基于不变误差定义的INS/USBL紧组合导航算法

Invariant error definition-based tightly integrated navigation algorithm for INS/USBL

针对现有惯性导航系统/超短基线定位系统(INS/USBL)组合导航算法误差定义不准确,引发空间不一致性及导航精度下降的问题,提出了一种基于不变误差定义的INS/USBL紧组合导航算法。首先,引入李群理论及左不变/右不变误差定义下的误差状态方程,保证了误差状态的空间一致性。然后,从噪声无偏性分析的角度阐述了松组合的缺陷。最后,利用超短基线测量的方位角及斜距信息,根据两种误差定义推导相应的紧组合量测方程。半实物仿真结果表明:相比于现有的INS/USBL松组合导航算法,所提出的基于右不变误差定义的紧组合导航算法有着更高的定位精度,2000 s后东向和北向定位精度分别提高14.65%和30.26%,天向定位精度提高73.91%;不变误差定义使得组合导航算法对初始对准精度的需求降低,即使初始姿态误差较大也能够对导航误差进行准确估计。

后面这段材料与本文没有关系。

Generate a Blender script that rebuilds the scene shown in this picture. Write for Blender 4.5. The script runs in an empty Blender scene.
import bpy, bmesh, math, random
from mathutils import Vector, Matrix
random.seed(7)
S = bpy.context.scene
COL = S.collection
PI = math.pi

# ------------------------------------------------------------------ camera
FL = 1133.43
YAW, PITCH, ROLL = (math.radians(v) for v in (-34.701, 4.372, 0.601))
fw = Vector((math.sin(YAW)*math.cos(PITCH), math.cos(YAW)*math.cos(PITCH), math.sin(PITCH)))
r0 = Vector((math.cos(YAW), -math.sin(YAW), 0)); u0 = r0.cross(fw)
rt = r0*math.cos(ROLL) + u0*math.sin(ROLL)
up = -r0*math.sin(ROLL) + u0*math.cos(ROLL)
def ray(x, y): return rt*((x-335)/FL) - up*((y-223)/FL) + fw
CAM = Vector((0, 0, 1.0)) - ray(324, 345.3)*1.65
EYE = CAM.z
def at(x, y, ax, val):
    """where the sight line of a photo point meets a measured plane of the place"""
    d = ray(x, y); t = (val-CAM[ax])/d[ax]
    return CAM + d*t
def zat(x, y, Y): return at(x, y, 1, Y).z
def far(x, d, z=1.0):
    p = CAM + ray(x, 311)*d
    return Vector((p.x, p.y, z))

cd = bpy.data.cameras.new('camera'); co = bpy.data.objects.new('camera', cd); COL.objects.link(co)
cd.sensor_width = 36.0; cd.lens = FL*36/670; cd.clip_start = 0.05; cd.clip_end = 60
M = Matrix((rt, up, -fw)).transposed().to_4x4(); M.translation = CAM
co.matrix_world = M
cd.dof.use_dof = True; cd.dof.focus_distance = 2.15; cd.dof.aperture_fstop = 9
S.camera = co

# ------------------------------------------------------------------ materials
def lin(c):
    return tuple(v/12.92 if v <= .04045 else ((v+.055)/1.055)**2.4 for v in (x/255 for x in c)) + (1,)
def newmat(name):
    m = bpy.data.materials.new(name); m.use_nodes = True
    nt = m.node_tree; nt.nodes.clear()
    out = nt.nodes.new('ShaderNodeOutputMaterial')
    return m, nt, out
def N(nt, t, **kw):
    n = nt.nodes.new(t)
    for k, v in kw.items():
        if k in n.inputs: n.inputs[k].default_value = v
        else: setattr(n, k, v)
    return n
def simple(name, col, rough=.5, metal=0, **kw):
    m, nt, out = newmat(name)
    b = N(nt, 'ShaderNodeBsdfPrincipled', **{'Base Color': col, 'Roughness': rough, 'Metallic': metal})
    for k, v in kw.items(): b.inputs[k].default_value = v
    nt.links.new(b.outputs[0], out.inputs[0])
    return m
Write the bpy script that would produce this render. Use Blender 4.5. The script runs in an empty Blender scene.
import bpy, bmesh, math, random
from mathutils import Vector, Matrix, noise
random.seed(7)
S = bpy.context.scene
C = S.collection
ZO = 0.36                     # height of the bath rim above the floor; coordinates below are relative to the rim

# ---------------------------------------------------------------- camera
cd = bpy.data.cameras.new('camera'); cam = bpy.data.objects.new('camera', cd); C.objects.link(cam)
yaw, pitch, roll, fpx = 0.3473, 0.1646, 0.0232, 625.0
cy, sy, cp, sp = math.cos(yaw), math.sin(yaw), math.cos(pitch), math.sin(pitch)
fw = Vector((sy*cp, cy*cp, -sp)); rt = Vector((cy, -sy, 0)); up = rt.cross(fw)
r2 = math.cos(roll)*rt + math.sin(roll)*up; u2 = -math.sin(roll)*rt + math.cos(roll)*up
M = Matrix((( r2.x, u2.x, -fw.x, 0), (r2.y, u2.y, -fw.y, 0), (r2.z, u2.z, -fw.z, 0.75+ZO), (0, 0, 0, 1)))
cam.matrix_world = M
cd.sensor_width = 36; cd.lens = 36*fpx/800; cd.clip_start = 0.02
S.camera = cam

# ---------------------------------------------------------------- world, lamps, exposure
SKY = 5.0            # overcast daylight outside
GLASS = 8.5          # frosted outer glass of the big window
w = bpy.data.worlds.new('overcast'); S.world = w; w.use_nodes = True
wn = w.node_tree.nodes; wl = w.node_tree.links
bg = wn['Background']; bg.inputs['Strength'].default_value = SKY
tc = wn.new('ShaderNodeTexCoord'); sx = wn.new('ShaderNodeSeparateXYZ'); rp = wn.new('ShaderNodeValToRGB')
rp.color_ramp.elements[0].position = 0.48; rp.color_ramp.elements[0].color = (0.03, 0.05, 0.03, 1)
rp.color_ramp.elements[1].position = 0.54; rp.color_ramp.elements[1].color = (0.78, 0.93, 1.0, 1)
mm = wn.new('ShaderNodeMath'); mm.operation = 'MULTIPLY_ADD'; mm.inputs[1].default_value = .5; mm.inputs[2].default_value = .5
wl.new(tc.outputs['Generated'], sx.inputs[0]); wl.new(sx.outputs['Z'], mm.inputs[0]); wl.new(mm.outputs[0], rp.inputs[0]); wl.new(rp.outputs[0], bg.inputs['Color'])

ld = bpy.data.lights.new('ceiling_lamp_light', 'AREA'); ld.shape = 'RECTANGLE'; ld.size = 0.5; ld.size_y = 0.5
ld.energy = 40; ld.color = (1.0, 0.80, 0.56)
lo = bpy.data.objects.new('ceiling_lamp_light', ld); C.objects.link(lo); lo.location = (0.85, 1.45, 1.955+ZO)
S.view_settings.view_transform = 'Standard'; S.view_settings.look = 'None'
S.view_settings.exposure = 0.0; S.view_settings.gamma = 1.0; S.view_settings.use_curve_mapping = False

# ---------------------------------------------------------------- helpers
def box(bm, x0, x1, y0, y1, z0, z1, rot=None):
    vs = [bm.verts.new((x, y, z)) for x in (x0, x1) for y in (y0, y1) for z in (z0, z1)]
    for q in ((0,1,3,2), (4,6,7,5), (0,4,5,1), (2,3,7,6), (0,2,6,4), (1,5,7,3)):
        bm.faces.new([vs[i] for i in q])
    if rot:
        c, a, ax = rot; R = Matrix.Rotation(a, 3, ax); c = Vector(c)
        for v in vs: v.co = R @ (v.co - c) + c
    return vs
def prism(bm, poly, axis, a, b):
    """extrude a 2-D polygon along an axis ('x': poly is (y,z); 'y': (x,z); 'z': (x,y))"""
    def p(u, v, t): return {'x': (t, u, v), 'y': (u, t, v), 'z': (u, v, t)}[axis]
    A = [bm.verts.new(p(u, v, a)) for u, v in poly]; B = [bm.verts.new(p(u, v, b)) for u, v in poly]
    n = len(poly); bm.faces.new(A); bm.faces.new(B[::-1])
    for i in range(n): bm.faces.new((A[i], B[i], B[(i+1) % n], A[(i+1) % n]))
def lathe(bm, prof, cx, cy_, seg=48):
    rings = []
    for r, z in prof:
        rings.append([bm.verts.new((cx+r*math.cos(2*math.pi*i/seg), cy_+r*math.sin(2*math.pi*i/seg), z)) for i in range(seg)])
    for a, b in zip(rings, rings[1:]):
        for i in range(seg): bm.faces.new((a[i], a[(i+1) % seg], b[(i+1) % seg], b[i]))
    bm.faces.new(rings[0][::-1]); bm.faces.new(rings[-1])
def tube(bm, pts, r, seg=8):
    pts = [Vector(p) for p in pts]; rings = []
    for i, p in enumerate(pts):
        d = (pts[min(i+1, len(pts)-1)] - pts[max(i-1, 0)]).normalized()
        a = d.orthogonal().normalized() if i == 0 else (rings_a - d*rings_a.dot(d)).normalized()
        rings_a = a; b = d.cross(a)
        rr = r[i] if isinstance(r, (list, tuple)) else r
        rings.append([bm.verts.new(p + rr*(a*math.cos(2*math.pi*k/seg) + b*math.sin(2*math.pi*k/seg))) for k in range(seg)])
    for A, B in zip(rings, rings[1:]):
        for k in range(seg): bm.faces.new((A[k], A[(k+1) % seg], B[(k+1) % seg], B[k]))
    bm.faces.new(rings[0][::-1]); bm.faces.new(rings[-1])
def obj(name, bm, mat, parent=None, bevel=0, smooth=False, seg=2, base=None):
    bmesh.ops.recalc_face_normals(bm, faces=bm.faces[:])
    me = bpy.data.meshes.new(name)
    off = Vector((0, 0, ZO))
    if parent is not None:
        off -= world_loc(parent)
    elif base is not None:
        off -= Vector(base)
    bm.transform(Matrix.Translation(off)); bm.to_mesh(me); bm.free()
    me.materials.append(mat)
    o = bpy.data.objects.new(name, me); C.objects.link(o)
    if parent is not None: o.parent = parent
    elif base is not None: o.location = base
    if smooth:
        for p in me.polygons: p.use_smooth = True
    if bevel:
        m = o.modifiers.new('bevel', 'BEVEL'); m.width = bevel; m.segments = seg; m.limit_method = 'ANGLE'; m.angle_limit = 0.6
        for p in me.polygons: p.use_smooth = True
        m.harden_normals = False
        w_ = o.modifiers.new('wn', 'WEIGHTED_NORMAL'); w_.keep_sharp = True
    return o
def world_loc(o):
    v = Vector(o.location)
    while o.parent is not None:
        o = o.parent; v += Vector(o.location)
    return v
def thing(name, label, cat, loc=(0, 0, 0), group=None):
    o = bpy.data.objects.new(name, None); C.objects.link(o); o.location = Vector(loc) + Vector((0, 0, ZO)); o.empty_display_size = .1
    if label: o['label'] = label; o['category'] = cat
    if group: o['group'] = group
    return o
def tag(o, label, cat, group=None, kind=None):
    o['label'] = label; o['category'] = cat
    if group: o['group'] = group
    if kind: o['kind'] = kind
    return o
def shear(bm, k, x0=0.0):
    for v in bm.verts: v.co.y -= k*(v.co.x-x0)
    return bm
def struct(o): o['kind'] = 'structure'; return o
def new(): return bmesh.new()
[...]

An inertial navigation system/ultra-short baseline(INS/USBL)tightly integrated navigation algorithm based on invariant error definition is proposed to address the problem of inaccurate error definition,which causes spatial inconsistency and navigation accuracy degradation.Firstly,the Lie group theory and the error state equation under the definition of left-invariant/right-invariant are introduced to ensure spatial consistency.Then,the shortcoming of the loose couple algorithm is described from the perspective of noise unbiasedness analysis.Finally,using the azimuth and slant distance information,the corresponding tight couple measurement equations are derived based on the two error definitions.The semi-physical simulation results show that compared with the existing INS/USBL loosely integrated navigation algorithms,the proposed tightly integrated navigation algorithm based on right-invariant error definition has higher positioning accuracy.After 2000 s,the eastward and northward positioning accuracy is improved by 14.65%and 30.26%,respectively,and the height positioning accuracy is improved by 73.91%.The invariant error definition reduces the requirement for initial alignment accuracy and enables accurate navigation error estimation under large initial attitude errors.